Set down exactly the lines of the listing below, please, beginning with the first and ending with the line that holds "scene.camera = cam".

----- Dataset excerpt

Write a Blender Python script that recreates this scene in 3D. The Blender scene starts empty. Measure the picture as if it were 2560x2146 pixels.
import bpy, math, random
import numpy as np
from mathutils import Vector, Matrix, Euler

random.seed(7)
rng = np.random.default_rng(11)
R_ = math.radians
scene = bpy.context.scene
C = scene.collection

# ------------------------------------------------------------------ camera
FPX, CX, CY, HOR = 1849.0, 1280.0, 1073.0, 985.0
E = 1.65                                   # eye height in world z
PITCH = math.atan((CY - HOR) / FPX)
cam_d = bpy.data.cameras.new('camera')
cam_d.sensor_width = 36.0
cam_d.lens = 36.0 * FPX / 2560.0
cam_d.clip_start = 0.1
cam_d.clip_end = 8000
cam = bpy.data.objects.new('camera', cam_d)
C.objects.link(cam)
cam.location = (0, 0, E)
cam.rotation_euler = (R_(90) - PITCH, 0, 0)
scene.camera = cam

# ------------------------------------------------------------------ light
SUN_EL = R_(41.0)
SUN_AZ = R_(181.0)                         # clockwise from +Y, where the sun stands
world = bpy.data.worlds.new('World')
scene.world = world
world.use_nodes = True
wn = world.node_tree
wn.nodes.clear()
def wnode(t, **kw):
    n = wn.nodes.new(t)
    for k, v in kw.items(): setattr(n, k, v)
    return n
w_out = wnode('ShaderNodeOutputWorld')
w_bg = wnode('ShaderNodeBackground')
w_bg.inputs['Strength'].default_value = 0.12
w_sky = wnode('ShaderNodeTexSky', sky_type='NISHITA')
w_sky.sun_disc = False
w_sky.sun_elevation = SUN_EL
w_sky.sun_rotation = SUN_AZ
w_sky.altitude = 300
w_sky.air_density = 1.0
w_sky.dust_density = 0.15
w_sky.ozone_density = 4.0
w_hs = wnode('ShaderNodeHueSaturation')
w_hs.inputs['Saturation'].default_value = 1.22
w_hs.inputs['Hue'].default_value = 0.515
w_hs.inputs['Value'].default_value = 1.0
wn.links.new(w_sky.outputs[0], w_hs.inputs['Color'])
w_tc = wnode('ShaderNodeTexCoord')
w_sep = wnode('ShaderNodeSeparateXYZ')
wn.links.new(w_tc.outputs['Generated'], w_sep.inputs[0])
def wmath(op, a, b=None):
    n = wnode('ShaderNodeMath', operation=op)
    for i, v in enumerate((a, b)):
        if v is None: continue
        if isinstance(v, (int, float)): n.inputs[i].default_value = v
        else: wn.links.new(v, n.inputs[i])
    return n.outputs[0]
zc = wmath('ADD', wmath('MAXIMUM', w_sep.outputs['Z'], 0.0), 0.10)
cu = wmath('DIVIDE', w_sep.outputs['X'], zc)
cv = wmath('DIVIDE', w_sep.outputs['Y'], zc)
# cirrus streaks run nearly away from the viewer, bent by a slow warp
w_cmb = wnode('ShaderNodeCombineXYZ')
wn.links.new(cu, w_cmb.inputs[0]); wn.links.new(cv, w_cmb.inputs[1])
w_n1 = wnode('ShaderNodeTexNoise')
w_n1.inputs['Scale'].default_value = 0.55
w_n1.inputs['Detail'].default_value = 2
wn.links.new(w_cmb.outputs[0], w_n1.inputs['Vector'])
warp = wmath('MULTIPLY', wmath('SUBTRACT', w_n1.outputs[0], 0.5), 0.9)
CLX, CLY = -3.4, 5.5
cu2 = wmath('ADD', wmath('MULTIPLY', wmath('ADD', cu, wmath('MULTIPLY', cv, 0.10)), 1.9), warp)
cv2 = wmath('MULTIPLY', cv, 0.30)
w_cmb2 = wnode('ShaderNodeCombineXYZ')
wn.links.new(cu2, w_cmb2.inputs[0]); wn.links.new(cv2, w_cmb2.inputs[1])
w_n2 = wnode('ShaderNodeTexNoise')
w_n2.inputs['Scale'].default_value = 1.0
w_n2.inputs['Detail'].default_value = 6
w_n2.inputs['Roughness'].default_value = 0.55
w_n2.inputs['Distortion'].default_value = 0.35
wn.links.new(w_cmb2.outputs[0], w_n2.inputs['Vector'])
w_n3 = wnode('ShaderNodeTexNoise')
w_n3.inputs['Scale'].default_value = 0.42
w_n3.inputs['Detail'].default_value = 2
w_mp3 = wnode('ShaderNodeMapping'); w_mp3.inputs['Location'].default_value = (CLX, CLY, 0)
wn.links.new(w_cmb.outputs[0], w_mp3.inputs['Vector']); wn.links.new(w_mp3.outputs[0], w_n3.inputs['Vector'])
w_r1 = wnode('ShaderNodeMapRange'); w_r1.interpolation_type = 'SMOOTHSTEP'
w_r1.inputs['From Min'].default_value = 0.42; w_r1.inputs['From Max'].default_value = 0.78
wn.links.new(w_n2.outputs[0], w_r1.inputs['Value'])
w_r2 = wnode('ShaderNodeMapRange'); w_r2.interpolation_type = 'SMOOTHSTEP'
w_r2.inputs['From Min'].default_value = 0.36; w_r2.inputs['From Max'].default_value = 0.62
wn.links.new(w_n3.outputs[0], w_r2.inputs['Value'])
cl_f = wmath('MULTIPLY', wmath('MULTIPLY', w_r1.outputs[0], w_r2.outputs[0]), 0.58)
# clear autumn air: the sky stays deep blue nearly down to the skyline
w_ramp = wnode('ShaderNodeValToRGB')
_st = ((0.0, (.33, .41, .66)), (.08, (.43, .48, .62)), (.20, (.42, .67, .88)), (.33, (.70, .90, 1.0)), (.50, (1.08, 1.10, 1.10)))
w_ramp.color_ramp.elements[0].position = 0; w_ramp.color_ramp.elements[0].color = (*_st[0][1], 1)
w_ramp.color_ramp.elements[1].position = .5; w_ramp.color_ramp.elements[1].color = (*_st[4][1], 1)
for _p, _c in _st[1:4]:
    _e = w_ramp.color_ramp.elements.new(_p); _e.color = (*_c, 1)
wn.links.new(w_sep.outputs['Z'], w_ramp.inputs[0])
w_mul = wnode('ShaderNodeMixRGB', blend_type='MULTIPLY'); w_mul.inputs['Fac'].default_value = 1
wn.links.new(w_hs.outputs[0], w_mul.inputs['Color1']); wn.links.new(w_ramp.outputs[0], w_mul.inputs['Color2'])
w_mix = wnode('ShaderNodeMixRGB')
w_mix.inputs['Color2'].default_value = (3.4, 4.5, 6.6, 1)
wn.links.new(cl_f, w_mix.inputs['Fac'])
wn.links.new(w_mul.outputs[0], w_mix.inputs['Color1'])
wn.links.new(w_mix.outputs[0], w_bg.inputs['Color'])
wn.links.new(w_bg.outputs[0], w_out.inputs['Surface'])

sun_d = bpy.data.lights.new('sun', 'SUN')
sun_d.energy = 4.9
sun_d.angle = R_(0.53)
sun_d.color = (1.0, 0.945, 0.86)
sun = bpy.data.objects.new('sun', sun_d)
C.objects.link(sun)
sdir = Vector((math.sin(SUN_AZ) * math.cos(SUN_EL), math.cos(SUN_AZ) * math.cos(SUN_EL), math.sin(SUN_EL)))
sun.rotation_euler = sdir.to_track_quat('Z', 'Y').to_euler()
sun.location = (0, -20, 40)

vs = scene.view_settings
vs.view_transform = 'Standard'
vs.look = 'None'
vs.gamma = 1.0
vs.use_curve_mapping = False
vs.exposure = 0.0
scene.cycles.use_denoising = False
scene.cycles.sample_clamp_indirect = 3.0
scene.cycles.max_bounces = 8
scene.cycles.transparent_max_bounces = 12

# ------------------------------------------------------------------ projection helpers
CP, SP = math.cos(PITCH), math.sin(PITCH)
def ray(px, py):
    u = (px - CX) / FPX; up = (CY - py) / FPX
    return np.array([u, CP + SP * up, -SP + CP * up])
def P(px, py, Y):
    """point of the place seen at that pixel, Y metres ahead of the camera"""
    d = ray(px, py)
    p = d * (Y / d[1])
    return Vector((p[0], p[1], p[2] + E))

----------

- _Task result_
Write a Blender Python script that recreates this scene in 3D. The Blender scene starts empty. Measure the picture as if it were 2560x2146 pixels.
import bpy, math, random
import numpy as np
from mathutils import Vector, Matrix, Euler

random.seed(7)
rng = np.random.default_rng(11)
R_ = math.radians
scene = bpy.context.scene
C = scene.collection

# ------------------------------------------------------------------ camera
FPX, CX, CY, HOR = 1849.0, 1280.0, 1073.0, 985.0
E = 1.65                                   # eye height in world z
PITCH = math.atan((CY - HOR) / FPX)
cam_d = bpy.data.cameras.new('camera')
cam_d.sensor_width = 36.0
cam_d.lens = 36.0 * FPX / 2560.0
cam_d.clip_start = 0.1
cam_d.clip_end = 8000
cam = bpy.data.objects.new('camera', cam_d)
C.objects.link(cam)
cam.location = (0, 0, E)
cam.rotation_euler = (R_(90) - PITCH, 0, 0)
scene.camera = cam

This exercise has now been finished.